Para sobrevivir a los cambios sociales, los partidos se vieron obligados a flexibilizar sus viejos anclajes ideológicos y abrazar coaliciones de electores tan amplias, diversas y contradictorias como complejas se hacían las sociedades. Reaccionaron al incremento de la complejidad electoral reduciendo su propia complejidad interna. Se centralizó el poder interno en el líder para hacer frente de espectacularización y personalización del debate publico a través de los medios de comunicación. Se redujo el debate interno, para ganar en flexibilidad ante las contradicciones de un electorado volátil y contradictorio. Pero al reducir la democracia y los controles internos también reducen su pluralidad, su capacidad de crear y actualizar agenda pública y, lo que es peor, los partidos renuncian a interpretar y explicar la complejidad de la política, incrementado la desafección y la irritación permanente de los ciudadanos sobre el funcionamiento de la democracia.
En nuestra cultura política, la organización interna de los partidos es todavía un "asunto privado". Los partidos tradicionales son anteriores y precursores del debate constitucional, así durante los primeros años de la democracia, su estructura y funcionamiento fue inmune a la voluntad del legislador. Esto explica que la ley de partidos española apenas regule su financiación y disolución pero no su funcionamiento democrático interno. En España, tienen menos obligaciones respecto a sus afiliados que una comunidad de vecinos sobre sus vecinos, una asociación sobre sus miembros o una empresa sobre sus socios.
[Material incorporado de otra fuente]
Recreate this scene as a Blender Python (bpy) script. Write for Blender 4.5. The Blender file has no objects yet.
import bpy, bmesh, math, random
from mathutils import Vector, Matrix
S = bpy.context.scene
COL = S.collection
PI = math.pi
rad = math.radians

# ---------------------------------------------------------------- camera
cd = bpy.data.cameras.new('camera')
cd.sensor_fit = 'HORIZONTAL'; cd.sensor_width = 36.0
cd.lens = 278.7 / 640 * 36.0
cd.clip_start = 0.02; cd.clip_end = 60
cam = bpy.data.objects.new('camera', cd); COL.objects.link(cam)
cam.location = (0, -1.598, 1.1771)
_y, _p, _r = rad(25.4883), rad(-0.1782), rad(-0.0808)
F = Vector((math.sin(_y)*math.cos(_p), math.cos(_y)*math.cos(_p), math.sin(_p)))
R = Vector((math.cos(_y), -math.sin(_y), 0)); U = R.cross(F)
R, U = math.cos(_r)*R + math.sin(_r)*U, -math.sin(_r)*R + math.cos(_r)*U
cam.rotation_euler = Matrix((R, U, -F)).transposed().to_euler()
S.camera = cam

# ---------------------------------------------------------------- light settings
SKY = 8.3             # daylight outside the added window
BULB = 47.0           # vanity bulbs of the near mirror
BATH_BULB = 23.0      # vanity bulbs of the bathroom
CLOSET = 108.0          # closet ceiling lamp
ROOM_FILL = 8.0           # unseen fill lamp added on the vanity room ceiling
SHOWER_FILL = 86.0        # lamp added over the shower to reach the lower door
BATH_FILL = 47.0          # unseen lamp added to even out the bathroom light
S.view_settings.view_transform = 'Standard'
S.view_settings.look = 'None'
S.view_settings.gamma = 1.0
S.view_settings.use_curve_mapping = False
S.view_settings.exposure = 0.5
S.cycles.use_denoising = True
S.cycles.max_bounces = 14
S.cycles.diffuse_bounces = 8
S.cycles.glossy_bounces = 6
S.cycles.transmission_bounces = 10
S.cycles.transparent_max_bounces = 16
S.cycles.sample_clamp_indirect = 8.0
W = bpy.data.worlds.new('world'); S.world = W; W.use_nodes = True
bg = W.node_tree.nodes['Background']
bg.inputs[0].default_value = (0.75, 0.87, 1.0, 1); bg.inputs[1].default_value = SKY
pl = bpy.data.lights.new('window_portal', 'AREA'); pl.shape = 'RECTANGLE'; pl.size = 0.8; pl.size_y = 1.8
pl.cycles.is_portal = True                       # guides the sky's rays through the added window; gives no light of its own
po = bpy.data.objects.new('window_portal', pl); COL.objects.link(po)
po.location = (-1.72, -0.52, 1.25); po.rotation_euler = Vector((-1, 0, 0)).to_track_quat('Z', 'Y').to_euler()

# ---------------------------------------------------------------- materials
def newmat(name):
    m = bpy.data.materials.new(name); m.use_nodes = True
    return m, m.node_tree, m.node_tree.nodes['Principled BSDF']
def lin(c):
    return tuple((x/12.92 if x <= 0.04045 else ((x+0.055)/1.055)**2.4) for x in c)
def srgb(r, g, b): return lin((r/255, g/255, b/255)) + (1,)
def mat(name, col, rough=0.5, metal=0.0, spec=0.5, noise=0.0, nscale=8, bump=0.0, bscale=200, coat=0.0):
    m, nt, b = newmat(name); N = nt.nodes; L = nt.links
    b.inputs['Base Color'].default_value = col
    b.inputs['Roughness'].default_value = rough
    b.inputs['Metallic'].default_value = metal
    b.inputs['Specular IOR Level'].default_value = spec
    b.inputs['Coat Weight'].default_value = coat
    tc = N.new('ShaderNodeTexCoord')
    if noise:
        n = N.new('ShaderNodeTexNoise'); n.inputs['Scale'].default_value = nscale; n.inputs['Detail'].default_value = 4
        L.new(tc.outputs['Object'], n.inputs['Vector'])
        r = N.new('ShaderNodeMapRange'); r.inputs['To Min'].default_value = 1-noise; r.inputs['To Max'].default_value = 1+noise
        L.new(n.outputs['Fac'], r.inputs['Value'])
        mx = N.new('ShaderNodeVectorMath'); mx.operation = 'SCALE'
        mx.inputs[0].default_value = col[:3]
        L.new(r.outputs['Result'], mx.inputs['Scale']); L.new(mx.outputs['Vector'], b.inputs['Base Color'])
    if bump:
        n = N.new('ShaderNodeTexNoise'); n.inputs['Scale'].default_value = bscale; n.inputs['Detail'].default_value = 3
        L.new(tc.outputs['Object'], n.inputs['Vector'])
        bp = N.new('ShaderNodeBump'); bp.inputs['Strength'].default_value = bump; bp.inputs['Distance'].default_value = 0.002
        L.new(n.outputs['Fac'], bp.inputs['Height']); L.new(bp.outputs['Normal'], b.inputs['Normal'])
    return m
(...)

Podemos pudo experimentar la construcción del primer partido nativo digital español, pero la falta de regulación legal facilitó la construcción de un sistema de elecciones primarias a cargos públicos pensado para consolidar al líder y anular cualquier discrepancia o debate. En el PSOE, su complejo entramado de contrapesos internos que permitía que políticos controlaran a políticos ha dejado paso a la elección de sus líderes mediante elecciones internas, provocado la supresión de la capacidad de control y reprobación política por parte de sus parlamentos internos, impidiendo en la práctica la rendición de cuentas y el debate. La situación en el PP y Ciudadanos es aún menos satisfactoria. La casuística sería interminable. La selección de los cuadros en todos los partidos se ha convertido en una cascada de cooptaciones.
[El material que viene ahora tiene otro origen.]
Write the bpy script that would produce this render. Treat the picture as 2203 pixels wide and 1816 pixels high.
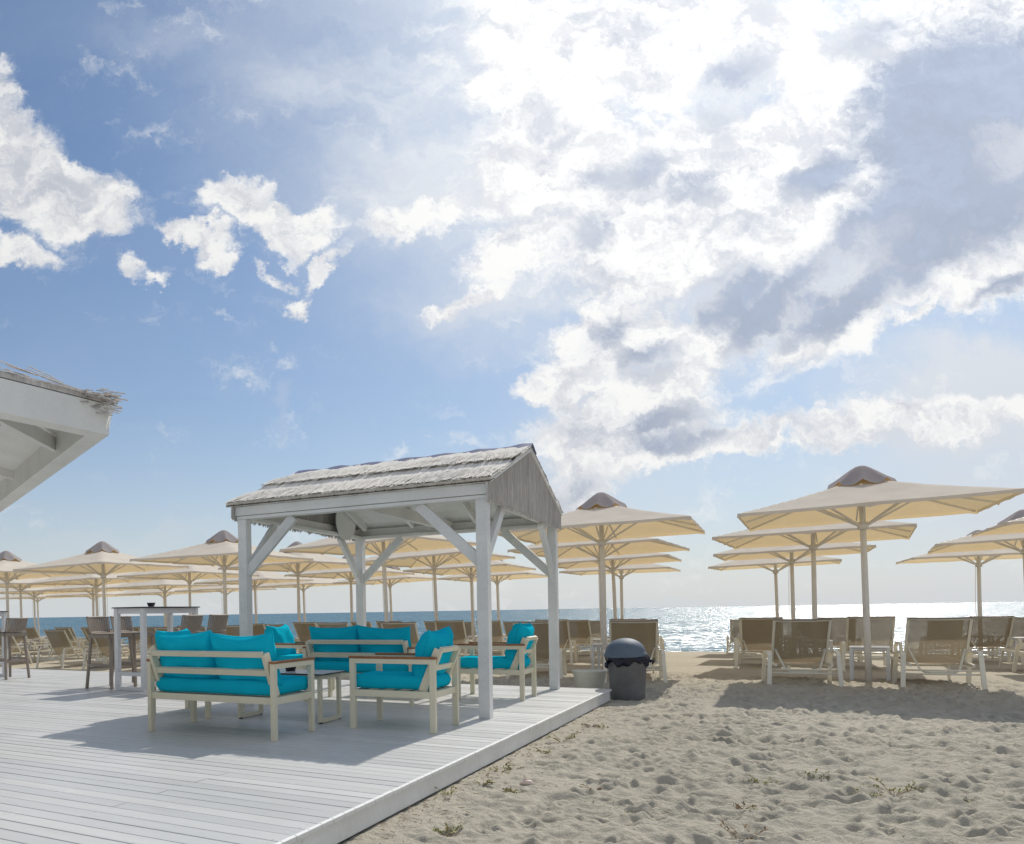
import bpy, math, random
import numpy as np
from mathutils import Vector, Matrix
R = math.radians
scene = bpy.context.scene
for o in list(bpy.data.objects): bpy.data.objects.remove(o)
random.seed(7); rng = np.random.default_rng(7)

# ------------------------------------------------------------------ camera
CAM_Z = 1.21
cam_d = bpy.data.cameras.new("camera"); cam = bpy.data.objects.new("camera", cam_d)
scene.collection.objects.link(cam); scene.camera = cam
cam_d.sensor_width = 36.0; cam_d.sensor_fit = 'HORIZONTAL'
cam_d.lens = 1683.0 / 2203.0 * 36.0
cam_d.shift_x = 0.1868; cam_d.shift_y = 0.18645
cam_d.clip_start = 0.05; cam_d.clip_end = 60000
cam.location = (0, 0, CAM_Z)
cam.rotation_euler = (Matrix.Rotation(R(90), 4, 'X') @ Matrix.Rotation(-0.0164, 4, 'Z')).to_euler()
scene.render.resolution_x = 1024; scene.render.resolution_y = 844

# ------------------------------------------------------------------ sun and exposure
SUN_AZ, SUN_EL = 34.3, 42.8
SKY_STRENGTH = 0.10
sd = bpy.data.lights.new("sun", 'SUN'); sun = bpy.data.objects.new("sun", sd); scene.collection.objects.link(sun)
sd.energy = 2.7; sd.angle = R(0.6); sd.color = (1.0, 0.95, 0.86)
sdir = Vector((math.sin(R(SUN_AZ)) * math.cos(R(SUN_EL)), math.cos(R(SUN_AZ)) * math.cos(R(SUN_EL)), math.sin(R(SUN_EL))))
sun.rotation_euler = sdir.to_track_quat('Z', 'Y').to_euler(); sun.location = sdir * 60
scene.view_settings.view_transform = 'Standard'; scene.view_settings.look = 'None'
scene.view_settings.gamma = 1.0; scene.view_settings.exposure = 0.33
scene.view_settings.use_curve_mapping = False

# ------------------------------------------------------------------ node helpers
class NT:
    def __init__(s, nt): s.nt = nt; nt.nodes.clear()
    def n(s, t, **kw):
        nd = s.nt.nodes.new(t)
        ins = kw.pop('ins', {})
        for k, v in kw.items(): setattr(nd, k, v)
        for k, v in ins.items(): s.put(nd.inputs[k], v)
        return nd
    def put(s, sock, v):
        if hasattr(v, 'is_output') or isinstance(v, bpy.types.NodeSocket): s.nt.links.new(v, sock)
        else: sock.default_value = v
    def math(s, op, a, b=None, c=None, clamp=False):
        nd = s.n('ShaderNodeMath', operation=op); nd.use_clamp = clamp
        s.put(nd.inputs[0], a)
        if b is not None: s.put(nd.inputs[1], b)
        if c is not None: s.put(nd.inputs[2], c)
        return nd.outputs[0]
    def vmath(s, op, a, b=None, out=0):
        nd = s.n('ShaderNodeVectorMath', operation=op)
        s.put(nd.inputs[0], a)
        if b is not None: s.put(nd.inputs['Scale'] if op == 'SCALE' else nd.inputs[1], b)
        return nd.outputs[out]
    def mr(s, v, a, b, c, d, smooth=False):
        nd = s.n('ShaderNodeMapRange'); nd.clamp = True
        if smooth: nd.interpolation_type = 'SMOOTHSTEP'
        for i, x in enumerate((v, a, b, c, d)): s.put(nd.inputs[i], x)
        return nd.outputs[0]
    def noise(s, vec, scale, detail=4, rough=0.5, out=0, dist=0.0):
        nd = s.n('ShaderNodeTexNoise'); s.put(nd.inputs['Vector'], vec)
        nd.inputs['Scale'].default_value = scale; nd.inputs['Detail'].default_value = detail
        nd.inputs['Roughness'].default_value = rough; nd.inputs['Distortion'].default_value = dist
        return nd.outputs[out]
    def mix(s, f, a, b, mode='MIX'):
        nd = s.n('ShaderNodeMix', data_type='RGBA', blend_type=mode)
        s.put(nd.inputs[0], f); s.put(nd.inputs[6], a); s.put(nd.inputs[7], b)
        return nd.outputs[2]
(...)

Si queremos unos partidos que conecten con la sociedad, capaces de analizar y dar salida a los problemas del país, seguir ensayando reformas internas pensadas en la legitimación de sus aparatos, no es el camino. Necesitamos que la democracia interna de los partidos deje de ser un asunto privado en manos de sus dirigentes. Necesitamos normas que, como las leyes de Partidos y electoral alemanas, garanticen que aquéllos atiendan todas sus funciones constitucionales, agreguen preferencias individuales a través de la participación política efectiva de los ciudadanos en la vida política, seleccionen a sus candidatos a cargos públicos mediante elecciones entre sus afiliados y puedan exigirles cuentas.
La Gran Recesión encontró a los partidos tradicionales con la puerta cerrada y la sociedad optó por crear nuevas formaciones políticas. Si las puertas siguen cerradas tanto en los tradicionales como en los nuevos, ¿cómo evitar que esta crisis inacabada los mande a la irrelevancia? Quizás, que la democracia interna deje de ser asunto de los aparatos de los partidos sea lo mejor que podamos hacer por estas instituciones imprescindibles para la democracia.